Tony Blair on the differences between New Labour and today's politics
Sir Tony Blair has been out of power in government for 17 years, yet he believes he's learned almost as much after leaving Number 10 as when he was in it.
One of the key insights from the revolutions in behavioural economics and neuroscience over the past 20 years is the extent to which our biases and experiences shape our understanding of new information.
Even when we try not to, we often interpret the present in terms of the past.
It's only natural, then, that the recent election of a Labour prime minister after more than a decade of Conservative rule has sparked comparisons with the last time this happened in 1997.
Both Sir Keir Starmer and Sir Tony are lawyers by training.
Both have positioned themselves against the Left of the Labour Party.
But the comparisons mostly stop there.
"The zeitgeist today is different," says Mr Blair.
In 1997, New Labour was coming to power not just at the turn of the century, but of the millennium, and the national mood was "pretty optimistic."
Today?
"More anxious."
Britain is not, as Sir John Major, Mr Blair's predecessor, had hoped, a "nation at ease with itself."

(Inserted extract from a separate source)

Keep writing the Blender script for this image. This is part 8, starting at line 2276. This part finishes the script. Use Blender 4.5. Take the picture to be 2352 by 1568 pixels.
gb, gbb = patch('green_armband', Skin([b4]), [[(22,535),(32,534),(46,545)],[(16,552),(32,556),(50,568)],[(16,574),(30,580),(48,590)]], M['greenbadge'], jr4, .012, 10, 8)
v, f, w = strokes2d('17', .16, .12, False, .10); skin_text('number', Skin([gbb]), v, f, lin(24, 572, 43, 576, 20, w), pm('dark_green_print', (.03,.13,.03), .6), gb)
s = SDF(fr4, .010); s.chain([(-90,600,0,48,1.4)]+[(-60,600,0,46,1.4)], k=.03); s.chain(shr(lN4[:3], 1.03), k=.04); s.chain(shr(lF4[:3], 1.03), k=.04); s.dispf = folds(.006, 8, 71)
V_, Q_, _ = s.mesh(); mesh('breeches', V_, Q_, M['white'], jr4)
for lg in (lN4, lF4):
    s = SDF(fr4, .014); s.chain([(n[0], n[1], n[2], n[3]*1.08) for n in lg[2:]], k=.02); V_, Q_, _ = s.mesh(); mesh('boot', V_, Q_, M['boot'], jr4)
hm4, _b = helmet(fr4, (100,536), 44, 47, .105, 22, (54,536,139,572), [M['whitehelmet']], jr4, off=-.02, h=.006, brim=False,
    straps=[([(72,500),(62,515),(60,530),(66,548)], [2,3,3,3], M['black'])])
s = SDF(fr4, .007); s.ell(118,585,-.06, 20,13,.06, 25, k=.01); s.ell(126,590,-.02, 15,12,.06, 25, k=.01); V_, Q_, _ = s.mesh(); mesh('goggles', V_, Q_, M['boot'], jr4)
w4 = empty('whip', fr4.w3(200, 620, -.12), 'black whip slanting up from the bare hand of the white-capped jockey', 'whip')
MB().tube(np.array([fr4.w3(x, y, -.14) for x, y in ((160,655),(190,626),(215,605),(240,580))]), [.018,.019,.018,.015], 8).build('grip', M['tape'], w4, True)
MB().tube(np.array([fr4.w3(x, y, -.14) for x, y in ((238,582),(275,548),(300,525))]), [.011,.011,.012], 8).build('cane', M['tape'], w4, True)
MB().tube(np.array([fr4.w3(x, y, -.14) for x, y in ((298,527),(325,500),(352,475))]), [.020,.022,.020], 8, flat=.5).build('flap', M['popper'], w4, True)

In particular, the country's recent economic history, like many Western democracies, tells a story of shocks and stagnation: a "vicious cycle of increased costs, increased taxes, and poor outcomes."
Aside from the differences in the UK's situation under their respective leaderships, Sir Tony and Sir Keir have distinct political instincts and personal experiences.
Mr Blair, while concerned about inequality and the plight of the poor, wrote in his memoir, *A Journey*, that he identified more with the aspirations of the middle class than the anxieties of the working class.
He aimed to move Labour beyond traditional class struggles.
Sir Keir, on the other hand, has stated that his "project" is "to return Labour to the service of working people, to become once again the natural vehicle for their hopes and aspirations."